((

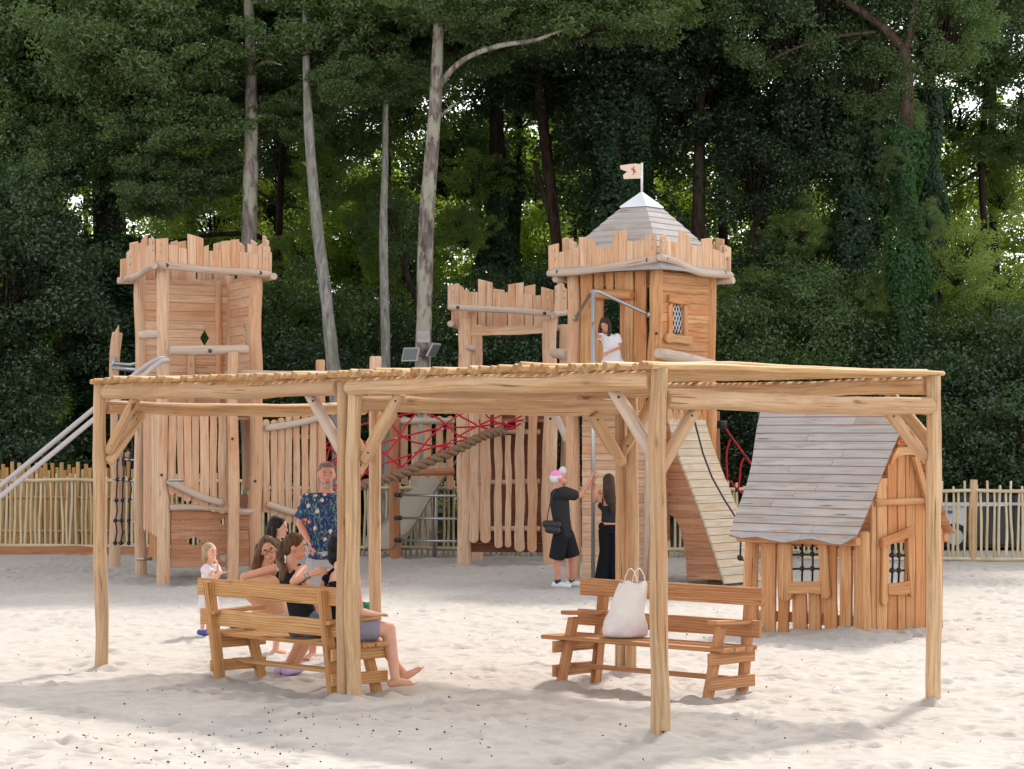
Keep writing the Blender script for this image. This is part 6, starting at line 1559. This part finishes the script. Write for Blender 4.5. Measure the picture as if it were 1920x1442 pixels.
B = Blob(); M = Matrix((r, f, u)).transposed(); B.ell(hc + u * .032 - f * .02, (.073, .088, .083), M); B.chain([hc - f * .05, hc - f * .08 - UP * .05, hc - f * .10 - UP * .09], [.05, .045, .02]); B.chain([hc + r * .055, hc + r * .065 - UP * .06 - f * .02, hc + r * .07 - UP * .10 - f * .03], [.025, .026, .012]); B.chain([hc - f * .09 + u * .0, hc - f * .13 + u * .0, hc - f * .15 + u * .01], [.016, .01, .005])
B.build('hair', hair_mat('blond_hair', (.26, .16, .08), (.52, .36, .20)), PT, .006)
for dx, s_ in ((-5, -1), (6, 1)):
    an = P(384 + dx, 1184, D + s_ * .05); B = Blob(); B.cap(an + V(-.03, .02, -.01), an + V(.07, -.06, -.02), .032, .027); B.build('shoe', plain('bright_blue_rubber', srgb(60, 76, 160), .5), PT)

# ---- boy in cap looking up the pole
D = 33.6; k = .98; hc = P(1047, 897, D); PY = thing('person', 'boy in black shirt and pink white cap reaching for the steel pole', 'person', (P(1058, 0, D).x, D, 0))
fd = V(.86, .1, .42); up = V(-.42, 0, 1); B = Blob(); f, r, u = head(B, hc, fd, k, up); shc = P(1047, 924, D); hpc = P(1056, 1000, D)
B.cap(hc - u * .06 - f * .01, shc + UP * .02, .046, .052); torso(B, shc, hpc, .16, .14, .105, V(.35, 1, 0))
s1 = shc + V(.10, -.13, .0); w1 = P(1108, 897, 34.42); e1 = P(1087, 931, 33.95); arm(B, s1, e1, w1, 1, .044); hand(B, w1, V(.3, .2, .9), V(.8, .3, 0), 1, .8)
s2 = shc + V(.03, .15, 0); e2 = P(1084, 929, 34.15); w2 = P(1108, 908, 34.45); arm(B, s2, e2, w2, .95, .044); hand(B, w2, V(.3, .2, .9), V(.8, .3, 0), .95, .8, -1)
h1, k1, a1 = hpc + V(-.04, -.07, -.04), P(1044, 1046, D), P(1046, 1094, D + .05); h2, k2, a2 = hpc + V(.05, .08, -.04), P(1073, 1043, D + .1), P(1072, 1090, D + .3)
leg(B, h1, k1, a1, .95, .082); leg(B, h2, k2, a2, .95, .082); B.build('body', SK_RED, PY); face(PY, hc, fd, k, up)
B = Blob(); torso(B, shc - UP * .005, hpc - UP * .02, .165, .155, .12, V(.35, 1, 0), .014, .95); B.cut(s1 - V(.05, 0, -.005), s1 + (e1 - s1) * .62, .082, .078); B.cut(s2 - V(.03, 0, 0), s2 + (e2 - s2) * .6, .076, .074); B.ell(shc + V(.02, 0, .01), (.11, .17, .06)); B.cap(s1 - V(.02, 0, 0), s1 + (e1 - s1) * .35, .095, .085); BLK = cloth('faded_black_cotton', (.032, .032, .036)); B.build('t_shirt', BLK, PY)
B = Blob(); torso(B, hpc + UP * .06, hpc - UP * .06, .15, .155, .12, V(.35, 1, 0), .012); B.cut(h1, h1 + (k1 - h1) * 1.02, .112, .112); B.cut(h2, h2 + (k2 - h2) * 1.02, .112, .112); B.build('shorts', cloth('black_cotton', (.020, .020, .024)), PY)
B = Blob(); M = Matrix((r, f, u)).transposed(); B.ell(hc + u * .03 - f * .015, (.082, .10, .096), M); cp = B.build('cap', NT('x').mat, PY, .007)
m = NT('pink_and_white_cap_cloth'); tc = m.node('ShaderNodeTexCoord'); sx = m.node('ShaderNodeSeparateXYZ'); m.link(tc.outputs['Object'], sx.inputs[0])
fac = m.math('GREATER_THAN', sx.outputs[2], (hc.z + .035)); m.principled(m.mix(fac, (.72, .72, .76), srgb(232, 140, 196)), .85); cp.data.materials[0] = m.mat
pk = (f * .62 + u * .78).normalized(); pn = (V(.35, -1, .1) - pk * V(.35, -1, .1).dot(pk)).normalized(); ps = pk.cross(pn)
B = Blob(); B.ell(hc + f * .095 + u * .066, (.056, .068, .016), Matrix((ps, pk, pn)).transposed()); B.build('cap_peak', plain('white_cap_cloth', (.62, .62, .64), .9), cp, .006)
for a, d_ in ((a1, V(.75, -.35, 0)), (a2, V(.9, -.15, 0))):
    B = Blob(); d_ = d_.normalized(); h = V(a.x, a.y, .055); B.cap(h - d_ * .05, h + d_ * .05, .046, .045); B.cap(h + d_ * .03, h + d_ * .17 - UP * .014, .047, .034); B.build('shoe', plain('white_trainer', (.68, .70, .72), .6), PY)
    B = Blob(); B.cap(V(a.x, a.y, .085), V(a.x, a.y, .12), .046, .044); B.build('sock', M_BLACK, PY)
BAG = thing('shoulder_bag', 'small black shoulder bag hanging at the hip of the boy in the cap', 'bag', tuple(P(1034, 1000, D - .2)))
B = Blob(); c = P(1033, 988, D - .2); B.cap(c + V(-.07, 0, .04), c + V(.09, 0, .03), .055, .055); B.cap(c + V(-.03, 0, -.03), c + V(.08, 0, -.05), .06, .055); B.build('pouch', M_BLACK, BAG, .008)
mb = MB(); mb.tube(cat([P(1052, 914, D - .13), P(1040, 922, D - .19), P(1031, 945, D - .22), P(1026, 975, D - .2), P(1027, 985, D - .2)], 14), .012, 6, flat=.4); mb.build('strap', M_BLACK, BAG)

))

Restate the data above word for word. Do not include the images.

Keep writing the Blender script for this image. This is part 6, starting at line 1559. This part finishes the script. Write for Blender 4.5. Measure the picture as if it were 1920x1442 pixels.
B = Blob(); M = Matrix((r, f, u)).transposed(); B.ell(hc + u * .032 - f * .02, (.073, .088, .083), M); B.chain([hc - f * .05, hc - f * .08 - UP * .05, hc - f * .10 - UP * .09], [.05, .045, .02]); B.chain([hc + r * .055, hc + r * .065 - UP * .06 - f * .02, hc + r * .07 - UP * .10 - f * .03], [.025, .026, .012]); B.chain([hc - f * .09 + u * .0, hc - f * .13 + u * .0, hc - f * .15 + u * .01], [.016, .01, .005])
B.build('hair', hair_mat('blond_hair', (.26, .16, .08), (.52, .36, .20)), PT, .006)
for dx, s_ in ((-5, -1), (6, 1)):
    an = P(384 + dx, 1184, D + s_ * .05); B = Blob(); B.cap(an + V(-.03, .02, -.01), an + V(.07, -.06, -.02), .032, .027); B.build('shoe', plain('bright_blue_rubber', srgb(60, 76, 160), .5), PT)

# ---- boy in cap looking up the pole
D = 33.6; k = .98; hc = P(1047, 897, D); PY = thing('person', 'boy in black shirt and pink white cap reaching for the steel pole', 'person', (P(1058, 0, D).x, D, 0))
fd = V(.86, .1, .42); up = V(-.42, 0, 1); B = Blob(); f, r, u = head(B, hc, fd, k, up); shc = P(1047, 924, D); hpc = P(1056, 1000, D)
B.cap(hc - u * .06 - f * .01, shc + UP * .02, .046, .052); torso(B, shc, hpc, .16, .14, .105, V(.35, 1, 0))
s1 = shc + V(.10, -.13, .0); w1 = P(1108, 897, 34.42); e1 = P(1087, 931, 33.95); arm(B, s1, e1, w1, 1, .044); hand(B, w1, V(.3, .2, .9), V(.8, .3, 0), 1, .8)
s2 = shc + V(.03, .15, 0); e2 = P(1084, 929, 34.15); w2 = P(1108, 908, 34.45); arm(B, s2, e2, w2, .95, .044); hand(B, w2, V(.3, .2, .9), V(.8, .3, 0), .95, .8, -1)
h1, k1, a1 = hpc + V(-.04, -.07, -.04), P(1044, 1046, D), P(1046, 1094, D + .05); h2, k2, a2 = hpc + V(.05, .08, -.04), P(1073, 1043, D + .1), P(1072, 1090, D + .3)
leg(B, h1, k1, a1, .95, .082); leg(B, h2, k2, a2, .95, .082); B.build('body', SK_RED, PY); face(PY, hc, fd, k, up)
B = Blob(); torso(B, shc - UP * .005, hpc - UP * .02, .165, .155, .12, V(.35, 1, 0), .014, .95); B.cut(s1 - V(.05, 0, -.005), s1 + (e1 - s1) * .62, .082, .078); B.cut(s2 - V(.03, 0, 0), s2 + (e2 - s2) * .6, .076, .074); B.ell(shc + V(.02, 0, .01), (.11, .17, .06)); B.cap(s1 - V(.02, 0, 0), s1 + (e1 - s1) * .35, .095, .085); BLK = cloth('faded_black_cotton', (.032, .032, .036)); B.build('t_shirt', BLK, PY)
B = Blob(); torso(B, hpc + UP * .06, hpc - UP * .06, .15, .155, .12, V(.35, 1, 0), .012); B.cut(h1, h1 + (k1 - h1) * 1.02, .112, .112); B.cut(h2, h2 + (k2 - h2) * 1.02, .112, .112); B.build('shorts', cloth('black_cotton', (.020, .020, .024)), PY)
B = Blob(); M = Matrix((r, f, u)).transposed(); B.ell(hc + u * .03 - f * .015, (.082, .10, .096), M); cp = B.build('cap', NT('x').mat, PY, .007)
m = NT('pink_and_white_cap_cloth'); tc = m.node('ShaderNodeTexCoord'); sx = m.node('ShaderNodeSeparateXYZ'); m.link(tc.outputs['Object'], sx.inputs[0])
fac = m.math('GREATER_THAN', sx.outputs[2], (hc.z + .035)); m.principled(m.mix(fac, (.72, .72, .76), srgb(232, 140, 196)), .85); cp.data.materials[0] = m.mat
pk = (f * .62 + u * .78).normalized(); pn = (V(.35, -1, .1) - pk * V(.35, -1, .1).dot(pk)).normalized(); ps = pk.cross(pn)
B = Blob(); B.ell(hc + f * .095 + u * .066, (.056, .068, .016), Matrix((ps, pk, pn)).transposed()); B.build('cap_peak', plain('white_cap_cloth', (.62, .62, .64), .9), cp, .006)
for a, d_ in ((a1, V(.75, -.35, 0)), (a2, V(.9, -.15, 0))):
    B = Blob(); d_ = d_.normalized(); h = V(a.x, a.y, .055); B.cap(h - d_ * .05, h + d_ * .05, .046, .045); B.cap(h + d_ * .03, h + d_ * .17 - UP * .014, .047, .034); B.build('shoe', plain('white_trainer', (.68, .70, .72), .6), PY)
    B = Blob(); B.cap(V(a.x, a.y, .085), V(a.x, a.y, .12), .046, .044); B.build('sock', M_BLACK, PY)
BAG = thing('shoulder_bag', 'small black shoulder bag hanging at the hip of the boy in the cap', 'bag', tuple(P(1034, 1000, D - .2)))
B = Blob(); c = P(1033, 988, D - .2); B.cap(c + V(-.07, 0, .04), c + V(.09, 0, .03), .055, .055); B.cap(c + V(-.03, 0, -.03), c + V(.08, 0, -.05), .06, .055); B.build('pouch', M_BLACK, BAG, .008)
mb = MB(); mb.tube(cat([P(1052, 914, D - .13), P(1040, 922, D - .19), P(1031, 945, D - .22), P(1026, 975, D - .2), P(1027, 985, D - .2)], 14), .012, 6, flat=.4); mb.build('strap', M_BLACK, BAG)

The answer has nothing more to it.